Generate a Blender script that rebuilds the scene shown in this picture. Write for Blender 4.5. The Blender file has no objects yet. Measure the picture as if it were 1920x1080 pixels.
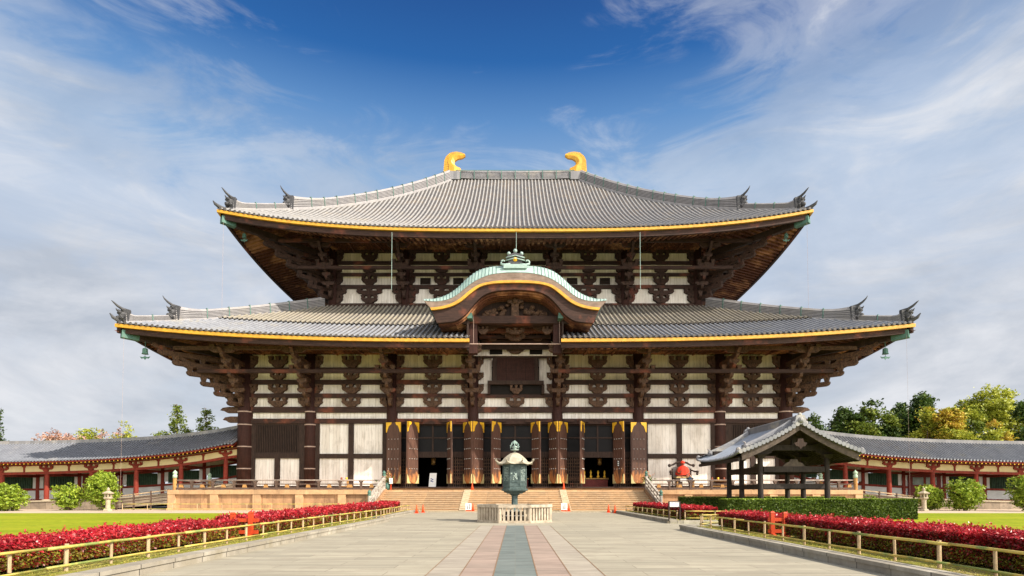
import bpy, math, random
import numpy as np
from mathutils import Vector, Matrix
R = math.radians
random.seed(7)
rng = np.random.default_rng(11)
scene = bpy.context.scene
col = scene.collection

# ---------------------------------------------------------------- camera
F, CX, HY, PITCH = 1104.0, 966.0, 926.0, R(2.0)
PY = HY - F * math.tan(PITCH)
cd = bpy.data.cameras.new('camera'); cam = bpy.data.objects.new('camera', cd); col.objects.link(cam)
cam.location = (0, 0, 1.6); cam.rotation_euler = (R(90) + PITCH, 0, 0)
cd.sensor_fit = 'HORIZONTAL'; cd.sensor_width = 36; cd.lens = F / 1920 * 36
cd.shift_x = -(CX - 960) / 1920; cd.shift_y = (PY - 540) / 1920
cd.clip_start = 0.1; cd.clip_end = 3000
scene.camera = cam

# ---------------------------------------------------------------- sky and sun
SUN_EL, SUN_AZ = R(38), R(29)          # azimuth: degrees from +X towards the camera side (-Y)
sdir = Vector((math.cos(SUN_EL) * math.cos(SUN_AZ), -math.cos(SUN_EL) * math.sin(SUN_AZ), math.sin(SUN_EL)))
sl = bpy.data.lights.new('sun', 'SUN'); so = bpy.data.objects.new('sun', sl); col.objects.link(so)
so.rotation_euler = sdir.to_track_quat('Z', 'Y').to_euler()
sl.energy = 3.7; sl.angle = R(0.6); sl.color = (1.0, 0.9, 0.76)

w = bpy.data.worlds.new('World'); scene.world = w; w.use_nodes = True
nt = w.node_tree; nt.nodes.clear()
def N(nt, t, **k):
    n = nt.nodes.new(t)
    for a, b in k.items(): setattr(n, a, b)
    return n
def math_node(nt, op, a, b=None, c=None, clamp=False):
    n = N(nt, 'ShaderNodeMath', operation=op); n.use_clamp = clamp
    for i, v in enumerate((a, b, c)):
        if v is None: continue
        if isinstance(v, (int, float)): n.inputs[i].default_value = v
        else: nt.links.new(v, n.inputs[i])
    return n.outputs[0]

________

◆ GOAL OF THE EXERCISE ◆
Transcribe the whole listing, character for character, but not its images.

◆ EXERCISE SOLUTION ◆
Generate a Blender script that rebuilds the scene shown in this picture. Write for Blender 4.5. The Blender file has no objects yet. Measure the picture as if it were 1920x1080 pixels.
import bpy, math, random
import numpy as np
from mathutils import Vector, Matrix
R = math.radians
random.seed(7)
rng = np.random.default_rng(11)
scene = bpy.context.scene
col = scene.collection

# ---------------------------------------------------------------- camera
F, CX, HY, PITCH = 1104.0, 966.0, 926.0, R(2.0)
PY = HY - F * math.tan(PITCH)
cd = bpy.data.cameras.new('camera'); cam = bpy.data.objects.new('camera', cd); col.objects.link(cam)
cam.location = (0, 0, 1.6); cam.rotation_euler = (R(90) + PITCH, 0, 0)
cd.sensor_fit = 'HORIZONTAL'; cd.sensor_width = 36; cd.lens = F / 1920 * 36
cd.shift_x = -(CX - 960) / 1920; cd.shift_y = (PY - 540) / 1920
cd.clip_start = 0.1; cd.clip_end = 3000
scene.camera = cam

# ---------------------------------------------------------------- sky and sun
SUN_EL, SUN_AZ = R(38), R(29)          # azimuth: degrees from +X towards the camera side (-Y)
sdir = Vector((math.cos(SUN_EL) * math.cos(SUN_AZ), -math.cos(SUN_EL) * math.sin(SUN_AZ), math.sin(SUN_EL)))
sl = bpy.data.lights.new('sun', 'SUN'); so = bpy.data.objects.new('sun', sl); col.objects.link(so)
so.rotation_euler = sdir.to_track_quat('Z', 'Y').to_euler()
sl.energy = 3.7; sl.angle = R(0.6); sl.color = (1.0, 0.9, 0.76)

w = bpy.data.worlds.new('World'); scene.world = w; w.use_nodes = True
nt = w.node_tree; nt.nodes.clear()
def N(nt, t, **k):
    n = nt.nodes.new(t)
    for a, b in k.items(): setattr(n, a, b)
    return n
def math_node(nt, op, a, b=None, c=None, clamp=False):
    n = N(nt, 'ShaderNodeMath', operation=op); n.use_clamp = clamp
    for i, v in enumerate((a, b, c)):
        if v is None: continue
        if isinstance(v, (int, float)): n.inputs[i].default_value = v
        else: nt.links.new(v, n.inputs[i])
    return n.outputs[0]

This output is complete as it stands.